Copy each line below that contains "behind".

★ ★ ★ ★ ★

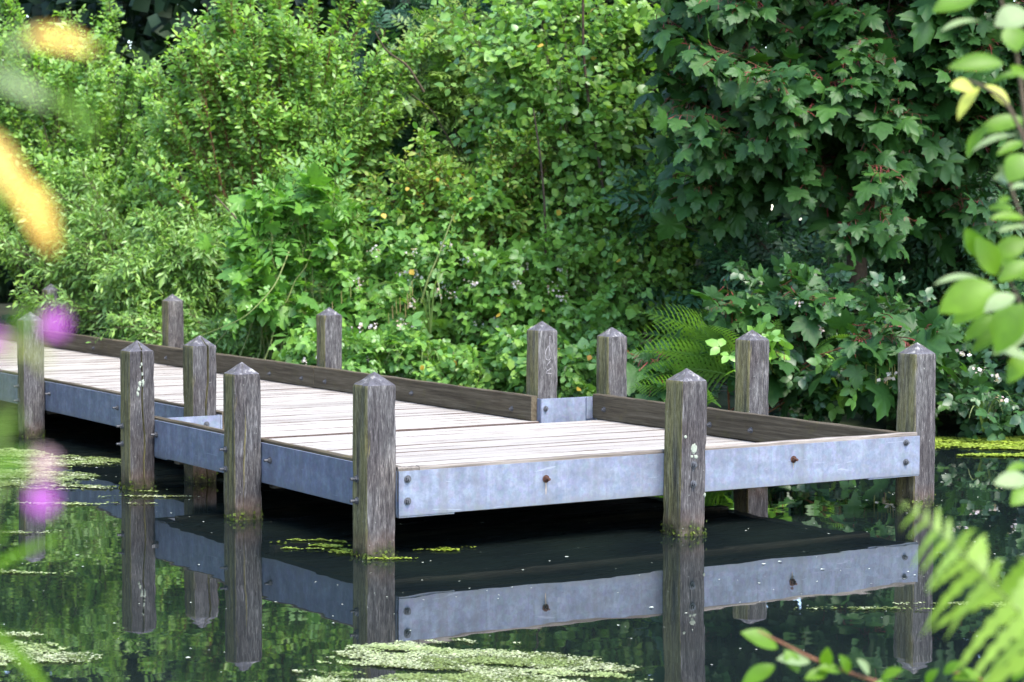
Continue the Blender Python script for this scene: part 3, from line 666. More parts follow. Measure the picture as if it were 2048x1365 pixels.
# ---------------------------------------------------------------- shrubs and trees on the far bank
UPV = np.array([0, 0, 1.0])
def crown_points(blobs, n):
    """random points in a union of ellipsoids given in the bank frame (a, b, z, ra, rb, rz)"""
    vol = np.array([q[3]*q[4]*q[5] for q in blobs]); pick = rng.choice(len(blobs), n, p=vol/vol.sum())
    d = rng.normal(size=(n, 3)); d /= np.linalg.norm(d, axis=1, keepdims=True); r = rng.random(n)**0.42
    q = np.array(blobs)[pick]; p = q[:, :3]+d*r[:, None]*q[:, 3:6]
    return p
def shrub(name, label, cat, base, blobs, T, mats, size, nstem, ntwig, nleaf, twigL, nsingle=0, bark='twig', rstem=0.012, group=None,
          upness=0.8, droop=0.0, nrm_up=0.7, trunk=None, zmin=0.02, size_var=0.3, spread_=0.9, leaf_name='leaf', out=0.5, hang=0.0, limb=None):
    """a woody plant: stems rise from the base into the crown, twigs leave the stems, leaves sit along the twigs"""
    bw = BK(*[np.array(c, float) for c in base]); root = empty(name, bw, label, cat, group)
    nb = max(1, nstem)
    tip = crown_points(blobs, nb); tipw = BK(tip[:, 0], tip[:, 1], tip[:, 2])
    tipw[:, 2] = np.maximum(tipw[:, 2], zmin+0.1)
    st = bw+np.column_stack([rng.normal(0, 0.18, nb), rng.normal(0, 0.18, nb), np.full(nb, -0.05)])
    if limb:      # boughs leave the trunk higher up
        hh = rng.uniform(limb[0], limb[1], nb); hh = np.minimum(hh, tipw[:, 2]+0.1); st = np.column_stack([np.full(nb, bw[0]), np.full(nb, bw[1]), hh])+rng.normal(0, 0.04, (nb, 3))
    mid = st*0.45+tipw*0.55; mid[:, 2] = st[:, 2]+(tipw[:, 2]-st[:, 2])*rng.uniform(0.55, 0.85, nb)
    mid[:, :2] += rng.normal(0, 0.10, (nb, 2))
    t = np.linspace(0, 1, 9)[None, :, None]
    S = st[:, None]*(1-t)**2+2*mid[:, None]*t*(1-t)+tipw[:, None]*t*t
    S[:, 1:-1] += rng.normal(0, 0.012, (nb, 7, 3))
    Vs, Qs = tubes(S, rstem*rng.uniform(0.7, 1.3, nb), rstem*0.3, 5)
    o = link('stems', mesh_np('stems', Vs-bw, [Qs], M['trunk' if limb else bark], smooth=True), root); o['kind'] = 'stuff'
    # twigs
    si = rng.integers(0, nb, ntwig); tt = 0.30+0.70*np.sqrt(rng.random(ntwig))
    f = tt*8; i0 = np.minimum(f.astype(int), 7); fr = (f-i0)[:, None]
    p0 = S[si, i0]*(1-fr)+S[si, i0+1]*fr
    cen = np.array([np.mean([q[0] for q in blobs]), np.mean([q[1] for q in blobs]), np.mean([q[2] for q in blobs])])
    cw = BK(cen[0], cen[1], cen[2])
    dirn = S[si, np.minimum(i0+1, 8)]-S[si, i0]; dirn /= np.linalg.norm(dirn, axis=1, keepdims=True)+1e-9
    ow = (p0-cw)*np.array([1, 1, 0.4]); ow /= np.linalg.norm(ow, axis=1, keepdims=True)+1e-9
    rd = rng.normal(size=(ntwig, 3)); rd /= np.linalg.norm(rd, axis=1, keepdims=True)
    td = dirn*0.5+ow*out+rd*spread_+UPV*upness; td /= np.linalg.norm(td, axis=1, keepdims=True)
    L = twigL*rng.uniform(0.5, 1.3, ntwig)
    k = 4; s = np.linspace(0, 1, k)
    TW = p0[:, None]+td[:, None]*(L[:, None]*s[None])[..., None]
    TW[..., 2] -= (droop*L[:, None]*s[None]**2)
    TW += np.cumsum(rng.normal(0, 0.006, TW.shape), axis=1)
    low = TW[:, -1, 2] > zmin; TW = TW[low]; L = L[low]; ntwig = len(TW)
    Vt, Qt = tubes(TW, rstem*0.32, rstem*0.12, 3)
    o = link('twigs', mesh_np('twigs', Vt-bw, [Qt], M[bark], smooth=True), root); o['kind'] = 'stuff'
    # leaves along each twig
    u = (np.arange(nleaf)+0.5)/nleaf; u = 0.12+0.88*u
    uu = np.clip(u[None]+rng.normal(0, 0.03, (ntwig, nleaf)), 0.02, 1.0)
    f = uu*(k-1); i0 = np.minimum(f.astype(int), k-2); fr = (f-i0)[..., None]
    ar = np.arange(ntwig)[:, None]
    P = TW[ar, i0]*(1-fr)+TW[ar, i0+1]*fr
    tv = TW[ar, i0+1]-TW[ar, i0]; tv /= np.linalg.norm(tv, axis=2, keepdims=True)+1e-9
    az = (np.arange(nleaf)*2.4)[None]+rng.uniform(0, 6.28, (ntwig, 1))+rng.normal(0, 0.4, (ntwig, nleaf))
    ref = np.where(np.abs(tv[..., 2:3]) > 0.9, np.array([1.0, 0, 0]), UPV)
    A = np.cross(tv, ref); A /= np.linalg.norm(A, axis=2, keepdims=True)+1e-9; Bv = np.cross(tv, A)
    sd = A*np.cos(az)[..., None]+Bv*np.sin(az)[..., None]
    ld = sd*0.85+tv*(0.45+0.5*uu[..., None])+np.array([0, 0, -0.25])
    nn = UPV*nrm_up+sd*(-0.15)+rng.normal(0, 0.45, P.shape)
    # leaves turn towards the open water and the light
    nn = nn+(-Fh)*(0.28+0.5*hang)
    if hang: ld = ld*(1-0.6*hang)+hang*(np.array([0, 0, -0.75])-Fh*0.45+rng.normal(0, 0.45, ld.shape))
    P = P.reshape(-1, 3); ld = ld.reshape(-1, 3); nn = nn.reshape(-1, 3)
    sz = size*np.exp(rng.normal(0, size_var, len(P)))*np.where(rng.random(len(P)) < 0.5, 1, 0.85)
    rn = np.repeat(rng.random(ntwig), nleaf); rn = (rn+rng.normal(0, 0.13, len(rn))) % 1.0      # shoots of one plant differ in tone
    ok = P[:, 2] > zmin; P, ld, nn, sz, rn = P[ok], ld[ok], nn[ok], sz[ok], rn[ok]
    leaves(root, bw, T, P, basis(ld, nn), sz, mats, nsingle, leaf_name, rn)
    if trunk:
        pts = np.array([BK(*[np.array(c, float) for c in q]) for q in trunk[0]])
        # smooth the polyline
        tt_ = np.linspace(0, len(pts)-1, 22); pp = np.column_stack([np.interp(tt_, np.arange(len(pts)), pts[:, j]) for j in range(3)])
        pp[1:-1] = (pp[:-2]+pp[1:-1]*2+pp[2:])/4
        Vk, Qk = tubes(pp[None], trunk[1], trunk[2], 8)
        link('trunk', mesh_np('trunk', Vk-bw, [Qk], M['trunk'], smooth=True), root)
    return root, bw
def blossoms(root, bw, pts, r=0.03, n=14, mat='blossom'):
    for p in pts:
        w = BK(*[np.array(c, float) for c in p]); q = w+rng.normal(0, r, (n, 3))*np.array([1, 1, 0.8])
        o = link('flower_cluster', inst_mesh('flower_cluster', TINY, q, basis(rng.normal(size=(n, 3)), rng.normal(size=(n, 3))+UPV*.5), rng.uniform(0.012, 0.028, n), rng.random(n), M[mat], w), root, w-bw)
        o['kind'] = 'stuff'
def dead(root, bw, n, blobs, size, mat='deadleaf'):
    p = crown_points(blobs, n); P = BK(p[:, 0], p[:, 1]-0.25, p[:, 2])
    rd = rng.normal(size=(n, 3)); rd[:, 2] -= 0.6
    o = link('turned_leaves', inst_mesh('turned_leaves', BIRCH, P, basis(rd, UPV+(-Fh)*0.8+rng.normal(0, .4, (n, 3))), np.full(n, size), rng.random(n), M[mat], bw), root)
    o['kind'] = 'stuff'

# tall willow that fills the upper left
shrub('willow', 'tall bright green willow with upright reddish shoots behind the far end of the walkway', 'shrub', (-2.35, 21.4, 0.2),
      [(-2.5, 21.4, 2.1, 1.30, 0.8, 1.5), (-1.9, 21.2, 2.9, 1.0, 0.7, 1.25), (-2.6, 21.3, 3.3, 0.85, 0.6, 0.95), (-1.75, 21.0, 1.8, 0.70, 0.6, 1.0)], OV1, M['willow'], 0.068, 120, 5600, 14, 0.34, 240, 'redtwig', 0.010, upness=0.95, droop=0.0, spread_=0.55)
shrub('willow', 'loose pale green willow at the far left edge of the bank', 'shrub', (-4.9, 24.2, 0.2),
      [(-5.0, 24.0, 2.2, 1.5, 0.9, 1.6), (-4.3, 23.7, 1.9, 1.1, 0.8, 1.5), (-5.3, 24.2, 3.4, 1.0, 0.8, 1.0), (-3.6, 22.6, 1.7, 0.9, 0.7, 1.4)], OV1, M['willow'], 0.066, 120, 5600, 14, 0.34, 160, 'twig', 0.010, upness=0.75, droop=0.05, spread_=0.7)
# low dense sallow over the water, left
shrub('sallow_bush', 'low dense sallow bush overhanging the water beside the far walkway kerb', 'shrub', (-3.3, 21.3, 0.12),
      [(-3.9, 22.0, 0.85, 1.3, 0.7, 0.75), (-2.9, 20.8, 0.8, 1.1, 0.6, 0.75), (-2.6, 20.9, 1.35, 1.0, 0.6, 0.65), (-4.6, 22.7, 1.3, 0.9, 0.6, 0.8)], LANCE1, M['willowd'], 0.072, 110, 4800, 13, 0.30, 200, 'twig', 0.009, upness=0.45, droop=0.25, spread_=0.8)
shrub('sallow_bush', 'sallow sprays hanging low between the two far kerb posts', 'shrub', (-2.2, 20.0, 0.1),
      [(-2.35, 19.75, 0.55, 0.75, 0.45, 0.40), (-3.1, 20.1, 0.45, 0.6, 0.4, 0.32)], LANCE1, M['willowd'], 0.080, 28, 800, 11, 0.30, 120, 'twig', 0.008, upness=0.35, droop=0.35, spread_=0.8)
# young sycamore and ash saplings
r_, b_ = shrub('sycamore_sapling', 'light green young sycamore in front of the willow', 'sapling', (-2.05, 19.0, 0.25),
      [(-2.05, 18.9, 1.25, 0.42, 0.3, 0.45), (-1.85, 18.9, 1.55, 0.35, 0.3, 0.30), (-2.2, 18.85, 0.95, 0.3, 0.25, 0.3)], MAPN, [M['mapley'], M['petiole']], 0.125, 16, 110, 6, 0.28, 150, 'greenstem', 0.008, upness=0.5, droop=0.15)
r_, b_ = shrub('ash_sapling', 'light green ash sapling with feathered leaves beside the young sycamore', 'sapling', (-1.9, 19.2, 0.25),
      [(-1.95, 19.0, 1.75, 0.40, 0.25, 0.30), (-2.2, 19.0, 1.55, 0.30, 0.25, 0.3), (-1.55, 19.0, 0.85, 0.35, 0.3, 0.35)], ASH, M['mapley'], 0.26, 14, 70, 6, 0.25, 80, 'greenstem', 0.007, upness=0.5, droop=0.2)
# elder and yellowing trees high in the middle
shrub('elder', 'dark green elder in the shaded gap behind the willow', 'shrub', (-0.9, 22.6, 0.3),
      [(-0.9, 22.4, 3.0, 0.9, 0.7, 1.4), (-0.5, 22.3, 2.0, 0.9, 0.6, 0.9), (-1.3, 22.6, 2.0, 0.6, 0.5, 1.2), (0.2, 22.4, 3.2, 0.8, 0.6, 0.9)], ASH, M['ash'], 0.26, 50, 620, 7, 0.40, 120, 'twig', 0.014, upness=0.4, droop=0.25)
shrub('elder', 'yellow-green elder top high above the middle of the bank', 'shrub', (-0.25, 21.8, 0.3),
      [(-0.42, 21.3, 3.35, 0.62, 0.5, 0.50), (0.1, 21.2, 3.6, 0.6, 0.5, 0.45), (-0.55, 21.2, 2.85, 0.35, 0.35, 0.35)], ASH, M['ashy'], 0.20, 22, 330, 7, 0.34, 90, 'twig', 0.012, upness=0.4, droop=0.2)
# birch sapling
bl = [(0.45, 19.6, 2.6, 1.0, 0.6, 1.1), (0.75, 19.3, 1.55, 0.95, 0.55, 0.95), (0.2, 19.4, 3.1, 0.8, 0.5, 0.6), (-0.25, 19.5, 2.35, 0.40, 0.4, 0.35), (1.15, 19.2, 2.2, 0.75, 0.5, 1.1), (0.9, 19.4, 3.3, 0.9, 0.5, 0.6)]
r_, b_ = shrub('birch', 'slender birch with thin brown trunk and small rounded leaves behind the step post', 'tree', (0.62, 19.4, 0.25), bl, BIRCH, M['birch'], 0.080, 60, 1900, 9, 0.40, 300, 'twig', 0.008, upness=0.25, droop=0.12, spread_=0.8, out=0.7,
      trunk=([(0.62, 19.2, 0.2), (0.68, 19.05, 0.8), (0.82, 19.0, 1.3), (0.80, 19.0, 1.9), (0.70, 19.05, 2.4), (0.62, 19.1, 3.0), (0.62, 19.0, 4.0)], 0.022, 0.010))
dead(r_, b_, 11, bl, 0.075)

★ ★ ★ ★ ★

# OUTPUT BELOW:
shrub('willow', 'tall bright green willow with upright reddish shoots behind the far end of the walkway', 'shrub', (-2.35, 21.4, 0.2),
shrub('elder', 'dark green elder in the shaded gap behind the willow', 'shrub', (-0.9, 22.6, 0.3),
r_, b_ = shrub('birch', 'slender birch with thin brown trunk and small rounded leaves behind the step post', 'tree', (0.62, 19.4, 0.25), bl, BIRCH, M['birch'], 0.080, 60, 1900, 9, 0.40, 300, 'twig', 0.008, upness=0.25, droop=0.12, spread_=0.8, out=0.7,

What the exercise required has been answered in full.